** Begin **

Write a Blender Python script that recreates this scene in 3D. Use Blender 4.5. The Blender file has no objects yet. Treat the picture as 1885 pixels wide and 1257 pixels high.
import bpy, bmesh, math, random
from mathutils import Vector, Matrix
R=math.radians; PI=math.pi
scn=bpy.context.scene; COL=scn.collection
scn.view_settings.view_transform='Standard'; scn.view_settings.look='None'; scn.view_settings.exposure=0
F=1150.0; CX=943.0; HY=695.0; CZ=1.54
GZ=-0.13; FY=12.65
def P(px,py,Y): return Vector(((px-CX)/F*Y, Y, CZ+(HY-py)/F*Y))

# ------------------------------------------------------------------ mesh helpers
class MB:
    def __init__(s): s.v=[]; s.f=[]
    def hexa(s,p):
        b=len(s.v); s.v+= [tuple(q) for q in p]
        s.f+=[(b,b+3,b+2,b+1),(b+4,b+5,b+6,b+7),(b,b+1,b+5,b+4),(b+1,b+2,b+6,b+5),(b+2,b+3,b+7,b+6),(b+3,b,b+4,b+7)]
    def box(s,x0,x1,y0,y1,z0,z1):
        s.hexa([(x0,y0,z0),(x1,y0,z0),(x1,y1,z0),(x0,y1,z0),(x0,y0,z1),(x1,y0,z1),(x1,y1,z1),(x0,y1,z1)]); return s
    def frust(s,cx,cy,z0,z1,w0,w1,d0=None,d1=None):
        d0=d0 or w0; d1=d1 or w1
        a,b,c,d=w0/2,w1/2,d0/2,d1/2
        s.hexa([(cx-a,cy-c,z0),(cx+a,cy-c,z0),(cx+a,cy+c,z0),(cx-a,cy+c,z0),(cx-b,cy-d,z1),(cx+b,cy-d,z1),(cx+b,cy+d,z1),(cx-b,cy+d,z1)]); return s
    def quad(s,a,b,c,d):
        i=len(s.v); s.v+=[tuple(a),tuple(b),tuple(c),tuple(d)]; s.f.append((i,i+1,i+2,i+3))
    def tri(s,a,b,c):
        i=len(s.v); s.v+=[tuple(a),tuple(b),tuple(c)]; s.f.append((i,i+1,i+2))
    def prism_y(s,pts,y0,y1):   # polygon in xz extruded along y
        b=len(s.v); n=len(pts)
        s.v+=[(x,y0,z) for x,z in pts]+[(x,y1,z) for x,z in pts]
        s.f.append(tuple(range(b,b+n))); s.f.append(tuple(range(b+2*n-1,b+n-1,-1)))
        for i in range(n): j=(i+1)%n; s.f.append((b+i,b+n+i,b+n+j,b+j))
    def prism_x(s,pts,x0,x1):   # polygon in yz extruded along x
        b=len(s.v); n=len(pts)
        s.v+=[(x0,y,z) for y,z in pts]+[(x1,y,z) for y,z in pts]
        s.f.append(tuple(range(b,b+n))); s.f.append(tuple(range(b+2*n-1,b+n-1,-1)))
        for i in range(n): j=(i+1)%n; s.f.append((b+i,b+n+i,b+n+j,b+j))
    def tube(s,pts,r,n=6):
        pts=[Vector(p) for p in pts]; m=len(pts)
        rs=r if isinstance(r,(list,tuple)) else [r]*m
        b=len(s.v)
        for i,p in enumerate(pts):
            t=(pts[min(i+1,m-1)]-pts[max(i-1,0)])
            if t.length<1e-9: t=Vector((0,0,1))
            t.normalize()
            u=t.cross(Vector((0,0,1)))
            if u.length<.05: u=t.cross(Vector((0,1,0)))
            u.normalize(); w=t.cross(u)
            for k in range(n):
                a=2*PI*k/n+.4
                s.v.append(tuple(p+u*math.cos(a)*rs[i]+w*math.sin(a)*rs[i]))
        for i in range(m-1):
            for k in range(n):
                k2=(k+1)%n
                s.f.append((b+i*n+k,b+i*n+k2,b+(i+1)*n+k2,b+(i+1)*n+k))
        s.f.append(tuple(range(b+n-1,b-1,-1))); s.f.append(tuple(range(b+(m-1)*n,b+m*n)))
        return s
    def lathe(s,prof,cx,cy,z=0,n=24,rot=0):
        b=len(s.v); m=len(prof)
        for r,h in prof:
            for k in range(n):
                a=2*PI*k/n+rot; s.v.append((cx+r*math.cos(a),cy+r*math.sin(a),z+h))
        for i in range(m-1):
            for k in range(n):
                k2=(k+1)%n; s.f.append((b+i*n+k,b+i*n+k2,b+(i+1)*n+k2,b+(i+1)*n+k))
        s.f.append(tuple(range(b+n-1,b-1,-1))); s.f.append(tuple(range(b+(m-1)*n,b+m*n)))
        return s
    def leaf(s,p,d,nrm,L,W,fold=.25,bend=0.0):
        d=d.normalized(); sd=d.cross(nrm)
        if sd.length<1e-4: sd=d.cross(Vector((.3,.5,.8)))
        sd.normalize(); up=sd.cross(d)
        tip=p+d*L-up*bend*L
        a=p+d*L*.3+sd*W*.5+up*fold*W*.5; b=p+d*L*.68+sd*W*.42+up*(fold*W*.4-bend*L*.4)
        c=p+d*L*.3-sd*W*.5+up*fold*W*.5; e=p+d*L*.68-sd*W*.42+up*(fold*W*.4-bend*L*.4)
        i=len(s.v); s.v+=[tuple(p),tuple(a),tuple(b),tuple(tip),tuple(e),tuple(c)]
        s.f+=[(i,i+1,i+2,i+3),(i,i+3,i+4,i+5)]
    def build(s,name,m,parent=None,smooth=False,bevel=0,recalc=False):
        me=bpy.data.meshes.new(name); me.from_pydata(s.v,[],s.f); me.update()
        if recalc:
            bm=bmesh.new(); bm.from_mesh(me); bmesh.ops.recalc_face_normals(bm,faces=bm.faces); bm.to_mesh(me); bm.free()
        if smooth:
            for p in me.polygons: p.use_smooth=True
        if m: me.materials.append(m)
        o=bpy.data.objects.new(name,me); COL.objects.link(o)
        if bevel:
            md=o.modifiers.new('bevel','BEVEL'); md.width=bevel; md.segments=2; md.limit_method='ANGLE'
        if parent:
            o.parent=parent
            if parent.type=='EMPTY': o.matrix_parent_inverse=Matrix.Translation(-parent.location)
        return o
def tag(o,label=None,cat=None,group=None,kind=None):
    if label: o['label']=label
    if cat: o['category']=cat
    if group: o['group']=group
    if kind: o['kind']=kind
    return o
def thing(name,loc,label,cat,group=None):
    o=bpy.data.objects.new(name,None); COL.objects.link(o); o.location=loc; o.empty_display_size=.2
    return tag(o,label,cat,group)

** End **

Extract the lines above, from the first one through the one containing "def P(px,py,Y): return", and return only those, unchanged.

[Reply to the exercise]:
Write a Blender Python script that recreates this scene in 3D. Use Blender 4.5. The Blender file has no objects yet. Treat the picture as 1885 pixels wide and 1257 pixels high.
import bpy, bmesh, math, random
from mathutils import Vector, Matrix
R=math.radians; PI=math.pi
scn=bpy.context.scene; COL=scn.collection
scn.view_settings.view_transform='Standard'; scn.view_settings.look='None'; scn.view_settings.exposure=0
F=1150.0; CX=943.0; HY=695.0; CZ=1.54
GZ=-0.13; FY=12.65
def P(px,py,Y): return Vector(((px-CX)/F*Y, Y, CZ+(HY-py)/F*Y))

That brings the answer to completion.